Building a Dedicated MOCAP machine


#1

I am trying to pull other posts regarding hardware together by asking a single question.

What would a computer setup dedicated to MOCAP look like?

If we were to go beyond the basic system requirements statement, and build a machine to do the best possible job with ni mate’s version of MOCAP - exclusively - what would that system use? The goal would be a square room with 3 sensors set up on the x, y, z axes. Each sensor capturing simultaneous - independent - data streams. Each stream would be captured on a separate computer and then transferred to a different system for integration in Blender. Please see my post titled: 3 Axis with Blender - for an idea about data integration.

[ total 4 computers - one for processing and rendering, 3 for data capture ]
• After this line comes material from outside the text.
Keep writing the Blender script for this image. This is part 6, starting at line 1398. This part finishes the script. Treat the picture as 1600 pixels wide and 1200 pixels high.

Of course, the goal would be to reduce the cost of the data capture machines as much as possible. [ That is the impetus for the question. ]

Would this system be better designed to used the Kinnect and adapters or a different capture option?
What does the GPU need in terms of VRAM, speed etc? Can we use a card that does not cost $1000?

Again, I’m trying to go beyond the basic system requirements statement and discover what professional users of this tech are finding to be best for function and cost.

Thanks


#2

The requirements for a single sensor aren’t as bad as they could be. Instead of doing 4 computers you could go with 2 and add a PCIE3 expansion slot for USB3 (assuming Kinect 2), as the USB3 bandwidth on a single computer can be the real problem. With Kinect 2, multiple Kinects requires the usage of libfreenect2 as opposed to the official Microsoft SDK (change it from the preferences).

Kinect 2 will have some need for a GPU as some of the processing is done on the GPU. We have used Intel NUCs, Gigabyte BRIX and Intel ComputeSticks earlier to some success. The main issue with those more packaged computers tends to be the Intel GPU which typically may not support interprocess texture sharing. A non-expensive GPU should work as long it supports most of the OpenGL 3.2 extensions, including the texture sharing. You probably can get away with only a couple of gigs of memory as NI mate isn’t really memory intensive. You’ll want to have some single core performance for the CPU as some of the processing tasks in NI mate are single-threaded.

However, as per your other message, the problems you’ll have will end up being about the IR dot patterns interfering, and you’ll be needing a solution for that.